I have considered automated mass-surveillance likely to occur in the future, and tried to prevent it, since about 20 years ago. It bothers me that so many people don't have enough self-respect to feel insulted by the infringement of their privacy, and that many people are so naive that they think surveillance is for the sake of their safety.
Privacy has already been harmed greatly, and surveillance is already excessive. And let me remind you that the safety we were promised in return didn't arrive.
The last good argument against mass-surveillance was "They cannot keep an eye on all of us" but I think modern automation and data processing has defeated that argument (people have just forgotten to update their cached stance on the issue).
Enough ranting. The Unabomber argued for why increases in technology would necessarily lead to reduced freedom, and I think his argument is sound from a game theory perspective. Looking at the world, it's also trivial to observe this effect, while it's difficult to find instances in which the amount of laws have decreased, or in which privacy has been won back (also applies to regulations and taxes. Many things have a worrying one-way tendency). The end-game can be predicted with simple exterpolation, but if you need an argument it's that technology is a power-modifier, and that there's an asymmetry between attack and defense (the ability to attack grows faster, which I believe caused the MAD stalemate).

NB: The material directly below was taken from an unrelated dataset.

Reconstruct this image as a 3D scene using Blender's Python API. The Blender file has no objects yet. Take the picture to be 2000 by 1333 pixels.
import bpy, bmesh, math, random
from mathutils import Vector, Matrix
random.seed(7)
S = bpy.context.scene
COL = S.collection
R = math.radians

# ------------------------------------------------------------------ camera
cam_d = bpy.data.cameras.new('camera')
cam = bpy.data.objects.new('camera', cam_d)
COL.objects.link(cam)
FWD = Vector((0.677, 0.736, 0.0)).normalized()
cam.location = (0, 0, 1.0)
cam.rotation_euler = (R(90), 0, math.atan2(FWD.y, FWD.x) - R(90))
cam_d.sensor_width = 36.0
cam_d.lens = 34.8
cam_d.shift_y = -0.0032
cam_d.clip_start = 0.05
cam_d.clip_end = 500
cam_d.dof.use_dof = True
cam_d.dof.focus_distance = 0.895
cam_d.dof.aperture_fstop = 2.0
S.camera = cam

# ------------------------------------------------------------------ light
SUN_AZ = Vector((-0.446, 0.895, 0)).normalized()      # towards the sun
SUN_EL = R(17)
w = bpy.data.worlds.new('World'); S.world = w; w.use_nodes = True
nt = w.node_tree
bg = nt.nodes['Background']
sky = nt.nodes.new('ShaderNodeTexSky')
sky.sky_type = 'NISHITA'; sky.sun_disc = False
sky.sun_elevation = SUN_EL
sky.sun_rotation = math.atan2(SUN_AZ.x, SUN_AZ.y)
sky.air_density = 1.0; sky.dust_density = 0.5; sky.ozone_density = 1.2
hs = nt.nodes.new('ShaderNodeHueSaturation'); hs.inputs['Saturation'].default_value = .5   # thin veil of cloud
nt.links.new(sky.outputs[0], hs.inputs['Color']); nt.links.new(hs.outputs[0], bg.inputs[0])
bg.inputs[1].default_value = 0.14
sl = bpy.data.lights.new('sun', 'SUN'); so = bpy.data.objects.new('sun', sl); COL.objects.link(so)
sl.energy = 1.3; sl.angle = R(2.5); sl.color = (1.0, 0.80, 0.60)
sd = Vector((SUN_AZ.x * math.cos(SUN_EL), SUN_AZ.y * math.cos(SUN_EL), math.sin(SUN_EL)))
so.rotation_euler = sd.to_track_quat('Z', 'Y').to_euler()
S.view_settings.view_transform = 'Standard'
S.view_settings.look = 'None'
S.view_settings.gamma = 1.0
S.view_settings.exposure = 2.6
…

I don't think it's difficult to make a case for "1", but I personally wouldn't bother much with "2" - I don't want to prepare myself for something when I can help slow it down. Hopefully web 3.0 will make smaller communities possible, resisting the pathelogical urge to connect absolutely everything together. By which time, we can get separation back, so that I can spend my time around like-minded people rather than being moderated to the extent that no groups in existence are unhappy with my behaviour. This would work out well unless encryption gets banned.
The maximization of functions lead to the death of humanity (literally or figuratively), but so does minimization (I'm arguing that pro-surveillance arguments are moral in origin and that they make a virtue out of death)
This seems like a problem of infinite regress.
"Solving it is easy, just do X"
"The problems is that people don't do X, how do we make them?"
"Just do Y"
"The problem is that people don't do Y, how do we make them?"
"Just do Z"
...
To name some power upstream factors, I'd say "Increase the social value of growth and maturity". I guess this is what we did in the past, actually. Then people started complaining that our standards were harsh because it made losers low value, and then they gave power and benefits to the status of victim, and then people started competing in playing the victim rather than in improving their character to something worthy of respect.
By the way, another powerful influence in the worsening of society seems to be large companies who play on social norms, personal needs, and social perception in order to make money. "Real men do ___", "___ is pretentious", "Doing ___ is cringe". Statements like this influence how people behave and what they strive for, since the vast majority of people want to appear in a way that others approve of. We must have fallen a long way as a society, for the only positive pressure I can think of is neo-nazis who encourage others to improve themselves (to read old books and lift weights)
Let's see .. People are doing away with family core values, claiming that it's getting in their way of freedom (but I think that it's an immature dislike of responsibility and obligation, with a dash of narcissism which makes people avoid actions which do not benefit them personally). Family bonds also seem to be weakning because of politics, some families split apart because of disagreements on who to vote for, and this is a new problem to me, I don't recall hearing of such things before 2016.
Another factor making things worse is that the media reports on the absolutely stupidest people that they can find, in order to make the "political enemy" look as bad as possible. But this has the side-effect of people overestimating themselves. If somebody felt they were a math genius for knowing basic trig functions, they'd walk around feeling smug, never pushing themselves into university-level maths.
Here's a quote from a book from 2005 (it's a book on dating by the way):
"TO GIVE you an impression of how much things have been dumbed down, consider the Lord of the Rings. Today, people treat it as an epic adult story that is a bit 'too long'. When it was published, it was a simple children's story. A simple children's story is now an adult epic! And is Alice in Wonderland now considered 'literature'? Perish the thought."
Youtube videos is not a bad idea, by the way!
That's a shame. When I search "web 3.0" the results seem to hint that people understand the problem they're trying to fix, and fixing the problem leads to structures which are resistant against giant companies, and this must improve privacy (if it doesn't, then the design will be the same as what it's replacing, just with somebody else in charge. So over time, corruption will kick in, and we'll be back where we started. The structure itself must be corruption-resistant)
There are people in the world who enjoy privacy and freedom and such, and it's not just criminals. But their products are not as mainsteam as they used to be, the only privacy-oriented one I frequently hear about is protonmail. Mega.io also claims to be pro-privacy... But somehow piracy is against its rules? If it can detect if I upload copyrighted content to my private storage, then it's not a private storage. I'm not sure how that works. Many services who claim to be secure and pro-privacy seem to be lying, or at least using these words loosely or in a relative rather than absolute sense.